B. Failure to Join a Necessary and Indispensible Party
Defendant Hopkins argues that Chrysler is a necessary party that should be joined to this suit and without Chrysler this suit should be dismissed. A person must be joined as a party if (1) in that person's absence, the court cannot accord complete relief among existing parties or (2) that person claims an interest relating to the subject of the action and is so situated that disposing of the action in the person's absence may impair or impede the person's ability to protect the interest or leave an existing party subject to a substantial risk of incurring double, multiple, or otherwise inconsistent obligations because of the interest. Fed.R. of Civ. P. Rule 19(a).
The Court finds that it can accord complete relief among the existing parties. Chrysler is not a party to the subject insurance policy and thus complete relief can be given to Farmers without Chrysler's participation. Further, Farmers is asking the Court to rule as a matter of law whether or not damages claims against Farmers are barred by Chrysler's bankruptcy. Chrysler's participation would not implicate the Court's interpretation of case law to bar a damages claim against Farmers.
Plaintiff argues that Chrysler has a protectable interest in this suit that would be impaired if it were not joined. Chrysler never claimed an interest in this case. "Joinder is `contingent . . . upon an initial requirement that the absent party claim a legally protected interest relating to the subject matter of the action.'" U.S. v. Bowen, 172 F.3d 682 (9th Cir. 1999). Therefore it is unnecessary to add Chrysler as a necessary party under Rule 19.

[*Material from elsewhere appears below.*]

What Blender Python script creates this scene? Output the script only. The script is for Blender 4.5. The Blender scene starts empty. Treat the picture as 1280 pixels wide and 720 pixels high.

Even if the Court were to determine that Chrysler was a necessary party, it does not result in an automatic dismissal of this action. Dismissal would only be proper if joinder were not feasible. In this case joinder would be feasible because adding the US Trustee for Chrysler, LLC or Old Chrysler would not defeat diversity jurisdiction and the Court would retain subject matter jurisdiction.
CONCLUSION
IT IS HEREBY ORDERED that Defendant Brad Hopkins' Motion to Dismiss (ECF No. 6) is DENIED.